プラド美術館と古都トレド(スペインの旅六日目)2010年11月20日

 スペインの首都マドリッドでの初めての朝だった。スイートルームの目覚めはすこぶる快適だった。早朝散策を済ませ豪華ホテルの楽しみな朝食に向った。レストランの環境こそ優雅だったが食事内容にそれほどの差があるわけではないと知らされた。どのホテルにも共通するハムソーセージ、スクランブルエッグ、サラダ、フルーツ、パン、飲物がメインのアメリカンブレックファーストである。
 9時に大型バスでマドリッド観光に出発する。バスには今日一日の現地ガイドの「ようこさん」という50代後半の日本人女性が同乗した。最初に訪ねたのはスペイン王家のコレクションを中心に展示する世界有数の美術館であるプラダ美術館だった。膨大な数の展示品を限られた時間で観賞するのは至難の業だ。そこで現地ガイドのレベルとノウハウが問われる。その点我がようこさんのガイダンスは見事だった。プラド美術館が誇る三大画家であるグレコ、ベラスケス、ゴヤの作品に絞り込んで年代順にガイドした。グレコの「聖三位一体」「羊飼いの礼拝」「胸に手を置く騎士」の三作品を前にして、それらが描かれた当時の時代状況やグレコの境遇などを織り交ぜながら語られる。同時に個々の作品の構図や色調などにも触れどこに注目すべきかも教えられる。同様のガイダンスでベラスケスの「槍(ブレダ開城)」「ラス・メニーナス」「織女たち」を観賞し、ゴヤの「裸のマハ」「着衣のマハ」「カルロス4世の家族」「1808年5月3日の銃殺」を観賞した。個人的に最も興味深かったのはベラスケスの「ラス・メニーナス」だった。
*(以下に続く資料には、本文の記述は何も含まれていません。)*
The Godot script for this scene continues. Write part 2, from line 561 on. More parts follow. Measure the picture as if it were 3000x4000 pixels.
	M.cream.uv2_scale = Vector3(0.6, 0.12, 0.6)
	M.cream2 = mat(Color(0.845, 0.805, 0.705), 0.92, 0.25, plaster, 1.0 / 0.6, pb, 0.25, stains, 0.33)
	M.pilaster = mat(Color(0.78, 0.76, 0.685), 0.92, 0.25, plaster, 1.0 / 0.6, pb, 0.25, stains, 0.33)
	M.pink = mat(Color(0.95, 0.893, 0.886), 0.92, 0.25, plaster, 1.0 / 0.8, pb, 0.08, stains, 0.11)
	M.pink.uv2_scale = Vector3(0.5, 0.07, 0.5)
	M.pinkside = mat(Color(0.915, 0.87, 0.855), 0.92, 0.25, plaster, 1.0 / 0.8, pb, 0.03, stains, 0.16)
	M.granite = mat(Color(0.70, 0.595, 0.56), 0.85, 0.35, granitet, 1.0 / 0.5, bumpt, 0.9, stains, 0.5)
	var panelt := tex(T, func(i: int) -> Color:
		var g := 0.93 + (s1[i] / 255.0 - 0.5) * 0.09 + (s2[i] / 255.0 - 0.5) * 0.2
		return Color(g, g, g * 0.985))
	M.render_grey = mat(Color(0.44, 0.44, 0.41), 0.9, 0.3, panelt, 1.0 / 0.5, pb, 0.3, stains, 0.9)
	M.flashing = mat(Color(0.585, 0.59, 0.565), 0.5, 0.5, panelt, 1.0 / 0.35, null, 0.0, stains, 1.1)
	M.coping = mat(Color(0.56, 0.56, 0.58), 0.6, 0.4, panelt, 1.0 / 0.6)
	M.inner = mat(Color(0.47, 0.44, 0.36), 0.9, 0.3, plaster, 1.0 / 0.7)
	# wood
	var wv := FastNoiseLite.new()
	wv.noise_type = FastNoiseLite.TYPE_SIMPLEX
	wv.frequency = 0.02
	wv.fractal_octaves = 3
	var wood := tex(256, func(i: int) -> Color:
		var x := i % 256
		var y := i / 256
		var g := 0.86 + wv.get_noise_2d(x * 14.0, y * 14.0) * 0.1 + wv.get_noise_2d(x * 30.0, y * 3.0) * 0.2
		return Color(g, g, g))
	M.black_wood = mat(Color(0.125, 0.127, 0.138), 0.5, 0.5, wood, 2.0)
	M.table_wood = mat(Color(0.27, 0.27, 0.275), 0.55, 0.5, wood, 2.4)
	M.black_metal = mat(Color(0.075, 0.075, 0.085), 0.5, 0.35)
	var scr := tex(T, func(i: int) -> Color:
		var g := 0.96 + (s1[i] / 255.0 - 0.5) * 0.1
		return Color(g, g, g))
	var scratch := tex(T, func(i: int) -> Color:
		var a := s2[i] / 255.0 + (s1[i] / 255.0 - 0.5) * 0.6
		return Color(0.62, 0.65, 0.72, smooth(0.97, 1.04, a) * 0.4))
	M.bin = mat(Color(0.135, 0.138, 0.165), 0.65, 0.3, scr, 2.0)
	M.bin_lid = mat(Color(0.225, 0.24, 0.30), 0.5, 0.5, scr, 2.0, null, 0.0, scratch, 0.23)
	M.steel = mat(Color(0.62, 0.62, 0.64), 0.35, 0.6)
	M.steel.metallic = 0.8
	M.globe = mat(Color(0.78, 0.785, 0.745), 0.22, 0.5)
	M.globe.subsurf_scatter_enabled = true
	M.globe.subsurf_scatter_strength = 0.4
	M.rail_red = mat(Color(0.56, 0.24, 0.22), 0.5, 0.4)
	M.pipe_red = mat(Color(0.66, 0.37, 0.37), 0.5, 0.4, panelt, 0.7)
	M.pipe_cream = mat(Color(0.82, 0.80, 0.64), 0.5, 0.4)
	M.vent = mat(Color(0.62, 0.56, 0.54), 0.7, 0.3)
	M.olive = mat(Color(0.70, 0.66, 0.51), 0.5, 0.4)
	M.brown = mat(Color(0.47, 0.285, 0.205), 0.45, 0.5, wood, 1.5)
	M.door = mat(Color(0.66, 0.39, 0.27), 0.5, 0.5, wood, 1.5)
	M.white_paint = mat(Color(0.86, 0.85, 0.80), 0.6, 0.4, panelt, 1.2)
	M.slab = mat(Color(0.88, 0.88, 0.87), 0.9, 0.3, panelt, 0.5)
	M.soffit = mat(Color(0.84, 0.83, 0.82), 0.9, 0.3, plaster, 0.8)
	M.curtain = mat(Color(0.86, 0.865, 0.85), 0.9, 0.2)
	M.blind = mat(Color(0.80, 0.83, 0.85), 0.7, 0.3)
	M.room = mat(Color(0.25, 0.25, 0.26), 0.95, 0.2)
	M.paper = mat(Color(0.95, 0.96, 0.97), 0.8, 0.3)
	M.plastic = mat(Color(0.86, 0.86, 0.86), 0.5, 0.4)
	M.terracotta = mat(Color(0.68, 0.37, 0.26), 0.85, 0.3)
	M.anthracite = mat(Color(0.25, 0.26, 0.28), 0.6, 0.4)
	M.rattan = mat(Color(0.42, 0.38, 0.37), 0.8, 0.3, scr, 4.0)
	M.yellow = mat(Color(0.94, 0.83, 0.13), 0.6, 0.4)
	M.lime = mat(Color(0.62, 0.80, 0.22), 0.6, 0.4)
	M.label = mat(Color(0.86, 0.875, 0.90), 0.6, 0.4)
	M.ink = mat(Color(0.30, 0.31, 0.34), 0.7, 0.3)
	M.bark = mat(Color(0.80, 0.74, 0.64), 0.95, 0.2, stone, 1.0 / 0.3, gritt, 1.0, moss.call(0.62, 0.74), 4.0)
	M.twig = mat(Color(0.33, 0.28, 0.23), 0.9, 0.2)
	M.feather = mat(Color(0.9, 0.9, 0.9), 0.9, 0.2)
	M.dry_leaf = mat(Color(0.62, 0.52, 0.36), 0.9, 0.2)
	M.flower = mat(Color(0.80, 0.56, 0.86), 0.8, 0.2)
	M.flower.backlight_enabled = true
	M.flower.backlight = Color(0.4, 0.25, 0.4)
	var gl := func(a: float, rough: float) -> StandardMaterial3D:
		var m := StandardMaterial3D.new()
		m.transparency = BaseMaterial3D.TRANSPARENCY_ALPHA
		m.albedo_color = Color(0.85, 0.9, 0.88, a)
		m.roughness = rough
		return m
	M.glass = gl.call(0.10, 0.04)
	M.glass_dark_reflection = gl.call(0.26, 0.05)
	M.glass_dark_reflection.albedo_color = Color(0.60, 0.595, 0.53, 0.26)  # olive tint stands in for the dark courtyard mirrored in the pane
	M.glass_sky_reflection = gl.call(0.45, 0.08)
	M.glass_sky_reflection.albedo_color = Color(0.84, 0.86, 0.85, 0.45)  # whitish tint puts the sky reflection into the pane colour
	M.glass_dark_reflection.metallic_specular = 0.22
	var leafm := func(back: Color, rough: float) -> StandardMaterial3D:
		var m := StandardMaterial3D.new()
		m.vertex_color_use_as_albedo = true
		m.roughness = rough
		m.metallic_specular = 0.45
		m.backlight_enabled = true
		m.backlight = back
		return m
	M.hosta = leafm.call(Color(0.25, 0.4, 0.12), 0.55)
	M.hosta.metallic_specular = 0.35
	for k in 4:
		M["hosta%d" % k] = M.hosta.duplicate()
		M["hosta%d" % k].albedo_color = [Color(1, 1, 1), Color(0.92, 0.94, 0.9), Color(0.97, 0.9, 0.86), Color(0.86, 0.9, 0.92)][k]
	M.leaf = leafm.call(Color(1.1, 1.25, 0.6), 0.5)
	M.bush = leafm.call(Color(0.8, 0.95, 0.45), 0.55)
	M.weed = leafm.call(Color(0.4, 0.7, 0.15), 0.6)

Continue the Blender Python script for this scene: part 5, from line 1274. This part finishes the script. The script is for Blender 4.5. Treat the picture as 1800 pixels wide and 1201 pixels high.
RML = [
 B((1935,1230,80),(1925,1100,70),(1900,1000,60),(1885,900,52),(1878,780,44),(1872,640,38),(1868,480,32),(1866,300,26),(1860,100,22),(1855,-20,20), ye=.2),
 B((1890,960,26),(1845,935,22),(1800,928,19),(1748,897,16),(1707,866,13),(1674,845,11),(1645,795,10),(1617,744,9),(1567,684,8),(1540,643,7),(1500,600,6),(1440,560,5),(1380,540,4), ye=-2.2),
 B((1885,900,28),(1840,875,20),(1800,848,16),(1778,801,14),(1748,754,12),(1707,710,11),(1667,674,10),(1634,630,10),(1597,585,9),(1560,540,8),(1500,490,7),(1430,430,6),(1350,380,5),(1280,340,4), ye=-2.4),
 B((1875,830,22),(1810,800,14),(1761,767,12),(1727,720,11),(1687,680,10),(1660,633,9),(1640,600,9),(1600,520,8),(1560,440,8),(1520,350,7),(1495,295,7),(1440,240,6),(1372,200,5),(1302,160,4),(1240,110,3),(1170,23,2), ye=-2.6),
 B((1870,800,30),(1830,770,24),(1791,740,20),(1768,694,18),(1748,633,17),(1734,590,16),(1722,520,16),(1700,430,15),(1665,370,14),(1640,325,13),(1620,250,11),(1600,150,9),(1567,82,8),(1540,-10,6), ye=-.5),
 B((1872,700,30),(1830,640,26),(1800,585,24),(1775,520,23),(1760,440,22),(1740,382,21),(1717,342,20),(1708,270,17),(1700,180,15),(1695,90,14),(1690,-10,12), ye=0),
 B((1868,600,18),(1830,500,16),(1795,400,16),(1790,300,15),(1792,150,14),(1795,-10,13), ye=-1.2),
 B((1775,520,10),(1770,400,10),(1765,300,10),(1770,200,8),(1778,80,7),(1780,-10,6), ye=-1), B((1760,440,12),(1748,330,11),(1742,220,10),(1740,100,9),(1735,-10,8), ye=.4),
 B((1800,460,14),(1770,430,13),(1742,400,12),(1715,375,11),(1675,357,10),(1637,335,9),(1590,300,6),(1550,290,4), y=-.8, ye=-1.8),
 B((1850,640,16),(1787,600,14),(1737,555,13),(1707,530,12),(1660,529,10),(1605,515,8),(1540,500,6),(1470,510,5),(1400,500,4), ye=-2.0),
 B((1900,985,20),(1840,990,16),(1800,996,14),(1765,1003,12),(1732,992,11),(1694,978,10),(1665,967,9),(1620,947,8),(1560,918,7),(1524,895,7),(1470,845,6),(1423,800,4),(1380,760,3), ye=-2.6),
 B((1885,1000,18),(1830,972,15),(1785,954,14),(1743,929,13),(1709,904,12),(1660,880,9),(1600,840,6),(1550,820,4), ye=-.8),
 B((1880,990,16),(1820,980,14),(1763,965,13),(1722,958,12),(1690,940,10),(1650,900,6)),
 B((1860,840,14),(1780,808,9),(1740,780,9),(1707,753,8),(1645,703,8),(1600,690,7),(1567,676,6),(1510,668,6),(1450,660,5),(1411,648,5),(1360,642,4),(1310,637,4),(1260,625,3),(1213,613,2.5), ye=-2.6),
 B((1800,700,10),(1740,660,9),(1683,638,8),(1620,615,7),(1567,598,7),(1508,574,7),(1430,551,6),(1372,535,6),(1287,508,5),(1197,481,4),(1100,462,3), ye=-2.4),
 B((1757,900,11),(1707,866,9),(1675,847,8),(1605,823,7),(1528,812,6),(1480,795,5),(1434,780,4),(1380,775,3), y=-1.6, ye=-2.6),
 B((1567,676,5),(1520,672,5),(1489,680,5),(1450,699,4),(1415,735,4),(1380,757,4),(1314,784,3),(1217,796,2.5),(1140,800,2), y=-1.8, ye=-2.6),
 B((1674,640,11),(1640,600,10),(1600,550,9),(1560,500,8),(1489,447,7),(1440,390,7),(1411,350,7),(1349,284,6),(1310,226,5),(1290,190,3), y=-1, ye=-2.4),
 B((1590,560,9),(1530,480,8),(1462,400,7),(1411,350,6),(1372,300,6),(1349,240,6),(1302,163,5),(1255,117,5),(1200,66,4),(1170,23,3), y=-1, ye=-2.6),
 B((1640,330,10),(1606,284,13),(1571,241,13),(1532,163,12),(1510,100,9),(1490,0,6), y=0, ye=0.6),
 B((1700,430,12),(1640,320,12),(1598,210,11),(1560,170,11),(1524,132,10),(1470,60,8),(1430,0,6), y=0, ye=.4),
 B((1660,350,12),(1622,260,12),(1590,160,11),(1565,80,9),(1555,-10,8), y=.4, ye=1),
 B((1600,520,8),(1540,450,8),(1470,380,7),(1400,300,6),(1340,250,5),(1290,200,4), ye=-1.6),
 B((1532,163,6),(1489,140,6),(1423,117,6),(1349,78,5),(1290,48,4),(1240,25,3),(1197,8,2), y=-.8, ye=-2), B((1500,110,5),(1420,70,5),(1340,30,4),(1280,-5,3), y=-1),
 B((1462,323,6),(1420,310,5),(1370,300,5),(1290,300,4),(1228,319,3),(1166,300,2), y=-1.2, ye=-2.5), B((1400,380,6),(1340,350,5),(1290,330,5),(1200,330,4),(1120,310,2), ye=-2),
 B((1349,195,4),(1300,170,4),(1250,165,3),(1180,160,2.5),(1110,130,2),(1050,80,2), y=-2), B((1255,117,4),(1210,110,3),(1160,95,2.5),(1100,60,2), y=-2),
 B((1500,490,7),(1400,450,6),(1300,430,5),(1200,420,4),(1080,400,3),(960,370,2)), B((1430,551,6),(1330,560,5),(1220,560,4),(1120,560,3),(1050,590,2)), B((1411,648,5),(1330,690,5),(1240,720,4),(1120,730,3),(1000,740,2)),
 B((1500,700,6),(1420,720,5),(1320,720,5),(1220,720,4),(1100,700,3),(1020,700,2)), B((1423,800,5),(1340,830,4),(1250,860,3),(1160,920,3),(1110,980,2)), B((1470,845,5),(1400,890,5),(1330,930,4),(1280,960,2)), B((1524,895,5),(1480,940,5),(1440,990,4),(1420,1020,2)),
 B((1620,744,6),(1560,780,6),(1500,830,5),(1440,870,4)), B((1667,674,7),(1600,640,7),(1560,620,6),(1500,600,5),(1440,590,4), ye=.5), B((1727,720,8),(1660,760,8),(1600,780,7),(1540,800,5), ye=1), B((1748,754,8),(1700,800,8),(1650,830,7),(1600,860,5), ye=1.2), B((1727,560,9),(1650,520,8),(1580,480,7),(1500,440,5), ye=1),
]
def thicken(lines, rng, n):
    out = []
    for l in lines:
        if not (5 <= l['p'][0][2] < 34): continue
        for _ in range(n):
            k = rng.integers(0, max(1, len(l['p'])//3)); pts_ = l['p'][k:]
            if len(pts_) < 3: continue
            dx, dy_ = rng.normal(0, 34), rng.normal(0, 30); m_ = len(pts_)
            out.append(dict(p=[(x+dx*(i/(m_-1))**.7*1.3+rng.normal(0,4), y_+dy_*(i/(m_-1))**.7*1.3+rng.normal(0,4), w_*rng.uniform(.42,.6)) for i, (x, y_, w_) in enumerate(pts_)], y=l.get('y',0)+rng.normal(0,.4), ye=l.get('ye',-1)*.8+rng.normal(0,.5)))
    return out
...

キャンパスの中の皇女マルガリータを中心に11人の人物の多彩な描き方を通してひとつの奥行きのある小宇宙を提示している。それぞれの人物はこの作品を観る者を逆に見つめ意識している様がありありと見て取れる。絵画の表現力の凄みをあらためて教えられ観賞の視点を学んだ。
 美術館前のブランド物の服飾雑貨の店に立ち寄った。家内はここで先頃スペイン旅行から帰国したばかりの近所の知人お勧めのスチームケースLekueを買い込んでいた。その後市内観光となる。スペイン広場を訪ねた。ドン・キホーテの作者で16世紀スペインが生んだ大作家セルバンテスの没後300年を記念してつくられた広場である。中央モニュメント前にセルバンテスの石像がドン・キホーテとサンチョ・パンサの銅像を見下ろすように建てられている。続いて王宮に行く。広大な白亜の宮殿はマドリッドの高台の西の端に18世紀中頃に建てられた。2700もの部屋があり現在も公式行事に使われている。正面の広場には王宮玄関を背にするようにベラスケスの絵画をモチーフにした見事な騎馬像が立っていた。巨大な像を後足二本だけで台座に固定する技術は当時としては希少なものだったようだ。
 午後は自由散策組とオプショナルツアー組に分かれた。二組を除く14名がオプショナルツアーの古都トレド観光に出発した。マドリッドの南約70kmのトレドまで約1時間の道のりだった。三方をタホ川に囲まれた旧市街は、16世紀中頃にマドリッドが首都とされるまで歴史的にもイベリア半島の政治、文化、経済の拠点であった。それもあってか旧市街全体が世界遺産に指定されている。はじめにタホ側南の展望地で下車し中世にタイムスリップしたかのような旧市街全体の絶景を望んだ。旧市街に入り昼食をとった後、散策観光となる。まず旧市街の中心にデンと位置するフランス・ゴシック建築のカテヂラル(大聖堂)を見学。一歩堂内に入ると丸いステンドグラスや高い円柱に支えられたアーチ型の天井が幾重にも重なる厳粛な空間となる。堂内一角の宝物室の聖体顕示台や中央の聖歌隊席がこの聖堂の司教座聖堂という格式の高さをうかがわせている。続いてグレコの傑作「オルガス伯爵の埋葬」を展示するサント・トメ教会を訪問。ギリシャクレタ島生まれのグレコは後半生をこのトレドで送った。観光の後、トレド伝統工芸の象嵌細工の製造販売の店に立ち寄った。
 バスでマドリッドへの帰路についた。夕食会場はマドリッド繁華街にある生ハムで有名なレストランだった。生ハム、シーフードパエリア、メルルーサの煮込みなどが出てくる。ツアー初日だったら感動的なメニューだったに違いないが現実は6日目のスペイン料理にヘキヘキしていた残念な時期の料理だった。9時頃ホテルに戻り、スペインでの最後の眠りについた。